Now every UNIX audio implementation other than ALSA implemented the OSS interface, but of course back then that must have been the right thing to do since ALSA was much superior... oh wait, now we are fixing ALSA because its broken. And we are doing that by yet another layer of abstraction! So e.g. KDE applications now work this way
APP -> Phonon -> Pulse -> ALSA -> Kernel
X-points of failure and breakage, no wonder its a pain to set up.
This is modern computing I guess. But of course everything is going to be better now. Then again it must have been really bad on Linux back than, since it sure sucks now. And because of Linux "progress" everything is starting to break everywhere else now aswell. Talking on-topic I have to pipe Chromium audio through some virtual ALSA foo just to make it work on FreeBSD or ArchLinux with OSS. I am really looking forward to the times where other folks have to write pa-wrappers around alsa-wrappers for an interaface that used to be shared by all (OSS).

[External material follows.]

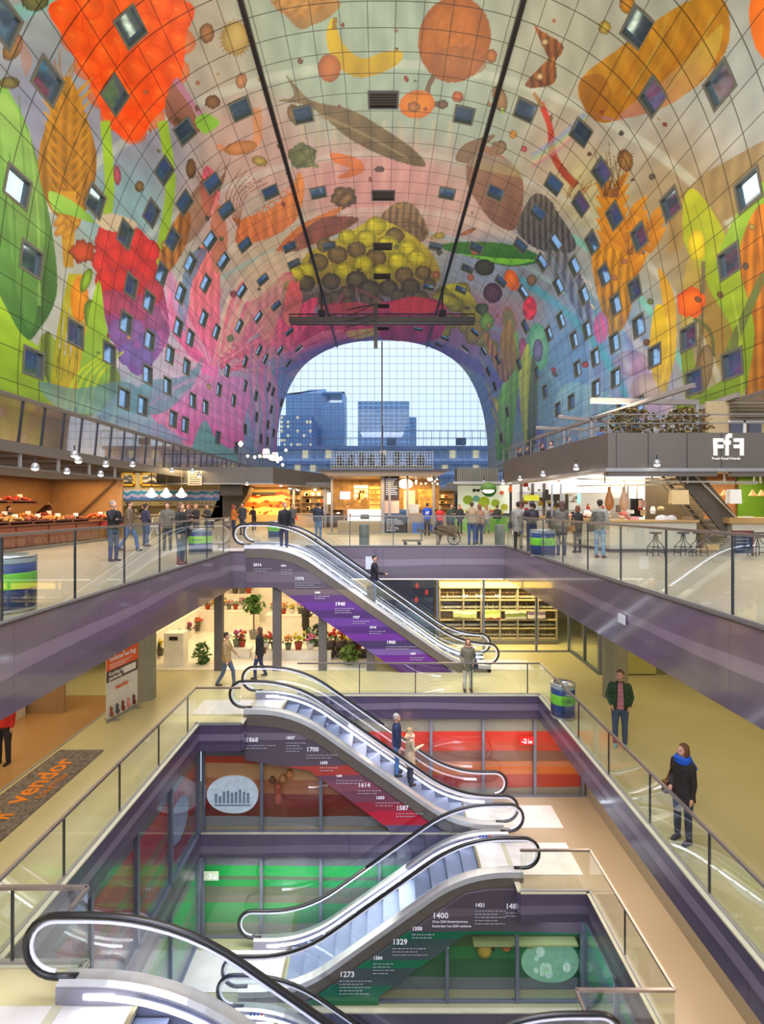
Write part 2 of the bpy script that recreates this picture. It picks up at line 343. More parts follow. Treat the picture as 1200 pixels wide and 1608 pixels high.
# butterfly-like gold flower, gourd, melon
for s in (0,1): Sp([(862,92),(838,38) if not s else (825,132),(850,48) if not s else (845,138),(885,72) if not s else (872,128),(872,95)],(150,90,25),(110,60,20),tex=.25,fx=.5)
El(848,120,6,6,0,(220,190,140),(80,50,20)); El(856,66,6,6,0,(220,190,140),(80,50,20)); El(950,43,10,11,0,(190,165,60)); El(985,6,12,16,0,(190,130,20)); El(870,33,3,3,0,(190,110,60)) 
Sp([(908,135),(925,110),(960,85),(1020,40),(1080,2),(1130,-6),(1146,30),(1140,80),(1100,130),(1040,170),(985,185),(940,192),(915,165)],(180,130,30),(170,110,20),tex=.05,dirn=(.6,.8)); Sp([(925,175),(960,190),(990,165),(1060,110),(1110,60),(1135,40),(1120,100),(1060,160),(980,186)],(170,110,160),(190,180,60),dirn=(1,-1),a=.6); Sp([(912,125),(945,118),(960,150),(940,190),(915,165)],(140,85,20),a=.6)
Sp([(1180,0),(1210,0),(1210,90),(1190,80),(1178,40)],(225,110,20))
St([(850,162),(864,200),(868,240),(885,270),(905,292)],9,13,(200,60,40),(150,70,40)); St([(838,145),(852,168)],4,8,(160,120,60))
for k,c in enumerate(((200,130,150),(210,190,130),(140,190,150),(130,150,200))): St([(835,262-k*6),(880,232-k*6),(920,190-k*4)],7,7,c,a=.55)
# bream
Sp([(735,250),(752,225),(790,245),(818,275),(822,310),(815,350),(800,362),(770,345),(745,310),(733,285)],(150,105,75),(120,85,70),tex=.04); Pg([(740,232),(810,255),(822,280),(735,262)],(120,130,160),(170,170,90),a=.55); Sp([(715,250),(732,225),(778,212),(748,240),(735,256)],(120,95,70)); El(785,232,10,12,30,(140,115,75)); Sp([(775,222),(790,235),(770,246)],(130,100,70))
El(806,211,6,7,0,(215,150,40)); El(823,234,5,5,0,(190,80,90)); El(982,252,12,18,-15,(160,120,60)); El(866,185,3,6,0,(120,100,60)) ;El(762,70,.1,.1,0,(0,0,0))
Sp([(645,270),(668,300),(668,315),(640,320),(600,318)],(200,140,120),a=.0)
# shell, onion leaves, grapes
Sp([(596,345),(620,320),(650,322),(673,362),(665,378),(640,388),(605,382)],(140,115,80),(115,90,65),tex=.2,fx=.6)
for k in range(7): St([(672,365),(640+k*3,345+k*5),(600+k*6,345+k*6)],1.6,1.2,(95,75,55))
Sp([(430,398),(470,355),(535,325),(520,345),(470,380),(440,402)],(200,120,50),(190,100,40)); Sp([(445,398),(500,345),(563,342),(540,362),(490,385)],(120,70,60),(140,80,60),tex=.08)
Sp([(480,400),(540,370),(590,345),(640,365),(680,400),(690,440),(640,450),(540,450),(480,440)],(200,190,45),(140,120,50))
gr=[(590,355,17),(575,375,16),(620,370,15),(560,392,15),(608,385,18),(640,390,15),(545,372,14),(530,400,16),(590,405,17),(655,405,15),(625,410,16),(570,415,16),(510,385,13),(500,412,16),(540,425,15),(480,425,15),(600,430,18),(635,432,15),(665,428,13),(560,440,17),(520,442,15),(610,452,15),(645,450,15),(580,455,18),(545,460,13),(480,445,15),(465,430,13),(675,445,10),(625,465,13),(528,468,14),(660,468,14),(510,470,12),(592,476,12),(550,478,14),(575,470,10)]
for i,(x,y,r) in enumerate(gr):
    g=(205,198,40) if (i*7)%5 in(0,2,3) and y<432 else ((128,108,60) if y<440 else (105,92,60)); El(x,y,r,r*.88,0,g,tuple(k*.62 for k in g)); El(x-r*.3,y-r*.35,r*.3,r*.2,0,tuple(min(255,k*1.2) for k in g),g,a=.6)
for x,y,r in ((440,428,17),(455,445,14),(420,455,12),(700,462,16),(715,478,15),(740,490,18),(735,512,16),(760,505,14),(705,505,15),(755,530,16),(770,545,14),(725,455,14),(695,520,14)): El(x,y,r,r*.85,0,(150,150,50),(100,95,30))
El(745,520,14,22,20,(160,140,60),(110,90,40)); El(700,470,22,10,20,(190,190,60)); Sp([(700,450),(722,447),(745,470),(755,500),(745,500),(728,474)],(200,200,50),(150,140,40))
# crimson strips at the far end
Sp([(455,535),(490,505),(560,498),(620,500),(600,515),(540,522),(480,545)],(205,50,100),(180,40,90),tex=.1); Sp([(590,500),(600,475),(665,468),(700,480),(690,530),(620,540),(600,530)],(170,50,90),(150,50,110),tex=.1); Sp([(610,478),(650,466),(690,478),(680,490),(620,490)],(205,60,70)); Sp([(500,480),(560,475),(590,485),(540,494)],(190,60,60),a=.8); Sp([(545,520),(590,515),(590,525),(555,532)],(190,170,80))
# green leaf right, herbs
Sp([(690,388),(720,380),(790,382),(842,398),(845,412),(800,418),(745,405)],(60,120,40),(40,100,30)); Sp([(720,398),(780,405),(840,408),(800,416),(745,404)],(110,190,50)); El(761,420,16,13,0,(60,65,50),(40,45,35)); El(804,440,11,17,-20,(235,120,20),(200,90,20)); El(835,440,8,9,0,(140,110,70)); El(774,460,15,16,0,(95,70,90),(60,45,60)); El(832,484,11,19,0,(215,40,60),(180,30,60),tex=.25); El(785,478,0.1,.1,0,(0,0,0))
El(757,485,11,9,0,(90,110,60)); El(765,505,11,14,0,(130,180,60),(80,120,40)); El(800,505,12,24,-10,(110,130,80),(160,110,90)); El(845,545,17,38,-3,(120,190,150),(70,150,120)); El(845,550,8,18,0,(120,120,170)); El(821,548,7,18,0,(180,90,140)); El(690,370,9,5,0,(190,170,60)); El(690,395,5,6,0,(80,90,60)); El(735,364,14,3,-25,(180,110,50))
Sp([(812,360),(835,308),(860,310),(880,340),(905,385),(880,400),(838,388)],(95,90,80),(75,75,75),tex=.25,fx=.7); Sp([(855,400),(890,400),(920,450),(930,520),(900,480)],(105,105,105),(90,110,150),tex=.25,fx=.5)
# wheat right
for bx,by,n,sc in ((962,400,8,1.0),(985,470,5,1.25),(1020,450,3,1)):
    for i in range(n):
        y=by-110*sc+i*18*sc
        for s in (-1,1): Sp([(bx,y+22*sc),(bx+s*14*sc,y+6*sc),(bx+s*(26)*sc,y-20*sc),(bx+s*5*sc,y-6*sc)],(205,140,20),(165,100,10))
Hairs(960,310,12,80,(110,70,40),25); Hairs(1000,400,8,60,(120,80,40),25); Hairs(900,310,6,50,(150,90,40),30,60)
Sp([(930,400),(960,390),(990,410),(990,490),(960,530),(940,470)],(190,130,10),(150,110,40),tex=.15,fx=.5); Sp([(1030,480),(1055,500),(1060,560),(1040,620),(1020,560)],(210,180,20),(190,160,60)); Sp([(1035,420),(1060,470),(1060,560),(1040,470)],(190,140,30),(210,180,60))
Pg([(1050,320),(1110,270),(1200,220),(1200,310),(1050,400)],(140,115,70),(150,120,60),tex=.06,fx=.3,a=.8)
# tulips right wall
Sp([(1075,310),(1095,300),(1135,360),(1140,400),(1110,440),(1075,380)],(175,180,20),(140,160,30)); Sp([(1140,370),(1180,300),(1210,290),(1210,360),(1160,440),(1120,440)],(140,180,50),(120,160,40)); Sp([(1110,440),(1160,420),(1188,500),(1180,590),(1140,640),(1060,640),(1140,590),(1150,520)],(140,165,30),(110,140,30))
Sp([(1160,400),(1205,330),(1210,640),(1170,640),(1185,520)],(190,110,20),(150,100,30),tex=.15,fx=.4); Sp([(1075,430),(1090,400),(1102,440),(1090,500),(1070,530)],(170,150,60),a=.7)
St([(1105,410),(1102,500),(1092,640)],7,7,(110,100,70)); St([(1200,430),(1160,520),(1140,570)],12,16,(95,110,50)); St([(1090,500),(1115,520),(1122,560)],6,5,(90,95,50)); Hairs(1090,620,0,0,(0,0,0))
El(1095,385,14,24,0,(225,205,20),(180,160,20)); El(1085,475,22,24,20,(235,110,20),(210,80,20),rag=.12); El(1160,390,.1,.1,0,(0,0,0)); Sp([(1070,560),(1078,520),(1090,560),(1100,640),(1080,640)],(120,140,40)); El(1105,580,14,40,10,(130,100,50),a=.6)
El(944,515,12,24,0,(205,90,150),(170,100,160)); St([(935,485),(928,478)],4,2,(220,200,140)); Sp([(1000,560),(1030,600),(1055,640),(1000,660),(985,610)],(170,140,180),a=.6); El(990,570,30,20,0,(180,120,150),a=.35); El(1020,610,30,24,0,(200,190,120),a=.4)
# pink blossom left wall
FC=(310,575)
for (pts,c1,c2) in ((([(335,590),(300,560),(270,520),(262,470),(275,455),(300,500),(325,545)]),(215,150,190),(225,60,140)),
 (([(330,575),(300,520),(298,470),(310,400),(330,375),(345,420),(345,480),(345,550)]),(230,130,110),(225,90,150)),
 (([(345,575),(355,510),(400,450),(450,410),(440,470),(410,510),(360,570)]),(200,180,150),(215,60,120)),
 (([(350,585),(390,560),(440,500),(470,440),(460,500),(440,540),(410,570)]),(225,100,90),(220,70,130)),
 (([(345,590),(390,600),(385,660),(375,700),(300,700),(235,650),(240,610),(290,590)]),(200,120,190),(215,90,170)),
 (([(395,560),(430,590),(440,650),(430,720),(400,700),(390,620)]),(215,90,150),(170,120,190))):
    Sp(pts,c1,c2,tex=.07,fx=.5)
Sp([(360,560),(420,520),(470,480),(500,470),(470,530),(430,560)],(230,70,110),(215,80,120),tex=.1,fx=.5); Sp([(400,500),(440,470),(452,440),(432,520),(420,540)],(190,170,130),(220,120,110),a=.8); Sp([(440,555),(470,540),(510,520),(540,520),(500,535),(460,550)],(225,120,140),(200,60,120))
El(330,580,14,20,0,(240,110,190),(220,90,170)); 
# alternating ribs of ivory and rose sweeping over the crown side
for k in range(7):
    c=((222,196,166),(226,90,120),(214,176,160),(232,130,120),(205,196,170),(220,80,130),(210,150,130))[k]
    St([(348+k*4,560-k*3),(352+k*7,500-k*3),(372+k*8,452-k*2),(402+k*7,425+k*2),(440+k*4,404+k*6)],10,13,c,a=.75)
for k in range(6):
    c=((210,70,130),(196,190,200),(230,120,180),(150,150,200),(225,100,150),(205,150,190))[k]
    St([(330,590),(300-k*8,600+k*8),(270-k*6,630+k*14),(262+k*10,680+k*5)],5,14,c,a=.55)
    St([(335,570),(310-k*8,520-k*4),(290-k*6,480-k*6),(272-k*2,440-k*6)],5,10,c,a=.45)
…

P.S: Sorry for the rant. I am not anti-Linux (in fact Linux is better than FreeBSD for a lot of things). I just don't understand how an OS with such a large developer base cannot produce something simple, that just works. While all other smaller *nixes somehow managed.
It IS an abstraction layer since offers high level functions (software mixing, realtime resampling, filtering, etc...) using lower level functions (offered by ALSA).
Another by definition adds complexity to the system, it can't simply "improve performance". There were (and still there are) many laments from people about cpu power usage from pulseaudio, mostly coming from the resampler in a standard and plain out-of-the-box configuration.
It can't improve performance, instead it can offer added services but can't do that without using more power.
Sure they can, the fact is that they require a lot of work since SIMD aren't exactly easy to manager. And also the resampler chosen by default is heavy enough to let people complain.
I set my default output stream to 44100 Hz, 16 bit stereo.
Set my PA resampler to src-linear
I played a 44100 Hz 16 bit stereo stream and watched cpu usage from pulseaudio.
Then I set my PA resampler to copy
Played the same stream as above and cpu usage was lower.
It's not a proof, but indeed is a hint.
I'm Opera user so obviously I hadn't noticed something missing since I've never installed Chromium, but this got me curious. I thought that obviously a modern browser supports Pulse. Now I started wondering, does FF and Opera support Pulse after all?